Stop trying to create religious divisions in Arunachal

Monday Musing

[ Bengia Ajum ]

On 1 December, as the whole state was celebrating the Indigenous Faith Day, pictures of people holding placards, seeking cancellation of the scheduled tribe (ST) certificates issued to those who converted to other religions started making the rounds on social media. By afternoon, the media byte of a district unit of the Indigenous Faith and Cultural Society of Arunachal Pradesh, seeking cancellation of the ST certificates of religious converts made it to social media forums. The main target seems to be the tribal people who have embraced Christianity. Many Arunachalees were shocked by the demand, but for those who closely follow the politics of the right-wing Hindutva groups, the demand was not shocking at all. It was expected that, after relentlessly targeting Muslims for the last many years, the next obvious target of the right-wing groups would be Christians.

After that, the target will be tribals who do not subscribe to the right-wing ideology. For long, Sangh Parivar members like the Vishwa Hindu Parishad (VHP), etc, have sought the cancellation of ST rights of tribals who have chosen religions like Christianity and Islam. They use the ST status as a bogey to try to humiliate those who abandoned Hinduism and converted to Christianity and Islam. It is a known fact that the majority of the people who have embraced Christianity and Islam in India were once lower caste Hindus. The right-wing groups try to harass tribals who have embraced Christianity and Islam either by demanding cancellation of their ST status or by trying to humiliate them by mocking them as being followers of foreign religions. Truly speaking, they are wrong on both counts. The Supreme Court of India in 2004 ruled that a tribal, even after converting to another religion, would not lose the ST status, unless it is shown that he/she has given up his/her tribal customs and is observing only the customs practiced in the adopted religion. “A member of a tribe despite the change in religion may remain a member of the tribe if a person continues to follow the tribal traits and customs,” a bench comprising Chief Justice VN Khare, Justice SB Sinha, and Justice SH Kapadia had said in the judgment.

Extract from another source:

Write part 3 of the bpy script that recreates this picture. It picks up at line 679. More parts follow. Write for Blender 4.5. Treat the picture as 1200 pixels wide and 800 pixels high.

In Arunachal, the tribal citizens who have embraced Christianity still continue to maintain the tribal customs and culture and the tribal way of life. The clan system is strictly maintained. People identify themselves by clans and tribes, not by religions. Tribal tradition is mostly followed, even if they embrace different religions. In fact, the tribal people of the state, even though they may follow different religions, are very proud of their clan and tribe identity. Therefore, seeking cancellation of their ST right is an insult to the tribal Christians. There is growing anger brewing against such demand. The repeated attempts to humiliate tribal Christians might one day backfire.

This attempt to try to portray those who follow Christianity as followers of a foreign religion is absurd. There is a general scholarly consensus in India that Christian communities were firmly established off the coast of Kerala by the 6th century AD. Also, claiming that being a Christian follower, a person loses their exclusiveness as a tribal is another absurd argument. The form of Buddhism which is followed in Tawang and West Kameng is quite similar to that followed by the Tibetans. The form of Buddhism that is followed in Namsai and Changlang districts is quite similar to the one that is followed in countries like Thailand, Myanmar, etc. Can we accuse them of being followers of foreign religions? In fact, the indigenous faith itself has changed a lot and is quite different from how it was years ago.

It is a known fact that the majority of the tribal communities of Arunachal were animists and without any religion. For the tribals of the state, the very concept of religion is new. Religious segregation was first started by Christian missionaries, followed by Hindu missionaries. Frankly, there are very few who are still following the indigenous rituals in their purest form. So, no one can really take the high moral ground over ‘indigenousness’.

People have embraced various religions as per their choice, and the Constitution also guarantees freedom to choose any religion. Unlike in mainland India, where people are used to religious politics, the situation is quite different here in the state. The religious tension has the potential to create social unrest in Arunachal Pradesh, and it will be catastrophic for the nation. In Arunachal, within a family, there are members who are Christians, indigenous faith followers, Hindu believers, and even atheists. In many houses, both the star (symbolizing Christianity) and the Donyi Polo flag are hung together. This is one place where the local tribal people celebrate Diwali and Durga Puja as their own festivals. This unique secular identity should be maintained.